Multiple studies show that improving financial literacy leads to improved financial wellness. For instance, students with personal finance education under their belts have been found to be less likely to use payday loans and more likely to see positive asset accumulation by age 25. They were also more likely to apply for college financial aid, which led to an average $1,300 reduction in student loan debt per borrower.

Three years after Georgia, Idaho, and Texas launched personal finance classes in school, all of them saw a state-wide improvement in credit scores and reductions in severe delinquencies on loan payments. Positive developments such as these have caught the attention of other state governments as well. Twenty-five states have introduced personal finance education legislation in 2021, and Florida appears poised to pass it soon. Others including the District of Columbia debate whether to do the same as they fight local racial disparities.

Targeting Avenues of ESG Support

Impact investors can take opportunities to support financial literacy. For example, nonprofit Next Gen Personal Finance provides free training and materials related to personal finance for schools and teachers. BlackFem targets financial education in schools to help Black girls and girls of color in underserved communities build wealth. The field of EdTech offers another frontier for closing racial equity gaps as companies create digital solutions to support education in a range of subjects, including personal finance.

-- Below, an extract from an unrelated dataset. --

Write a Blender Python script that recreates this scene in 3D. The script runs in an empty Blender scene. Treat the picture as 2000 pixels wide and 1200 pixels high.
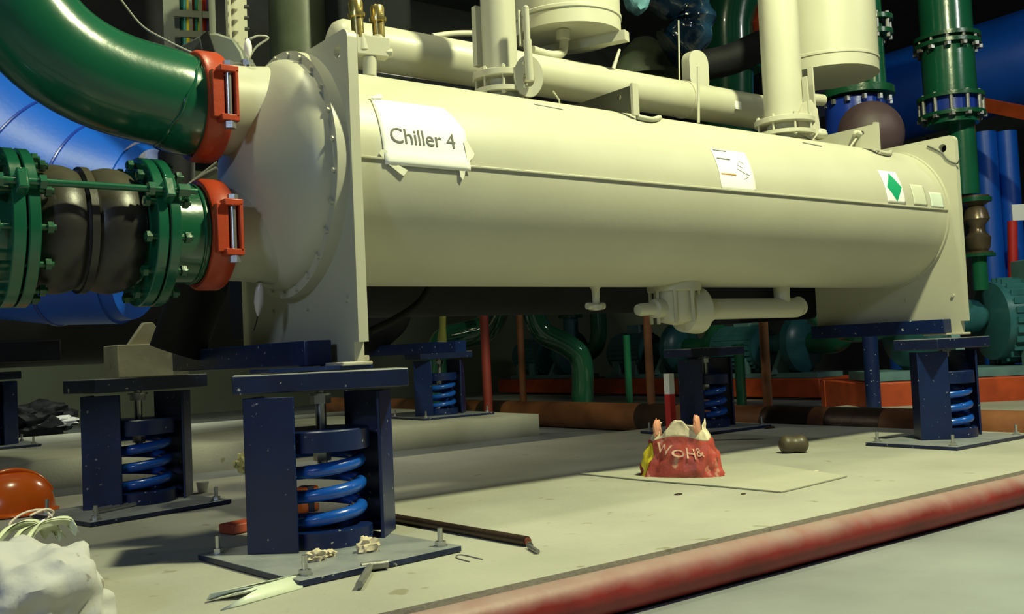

ESG investors might also consider screening out investments in predatory services like payday lenders in favor of shifting their portfolios toward regional banks that support communities of color, as these banks can provide financial resources and advice to local residents in a way that may resonate more. Underserved communities can also benefit from better access to financial resources such as checking accounts, ATMs, mortgages, and other bank services.

Finding a Brighter Financial Future

Managing money is a critical yet undertaught skill set, and that reality has hampered the advancement of many students’ personal financial goals as well as larger-scale racial and gender equity goals. By working alongside underserved communities as they build the foundations of long-term financial literacy, impact investors can offer critical support meant to reach generations to come.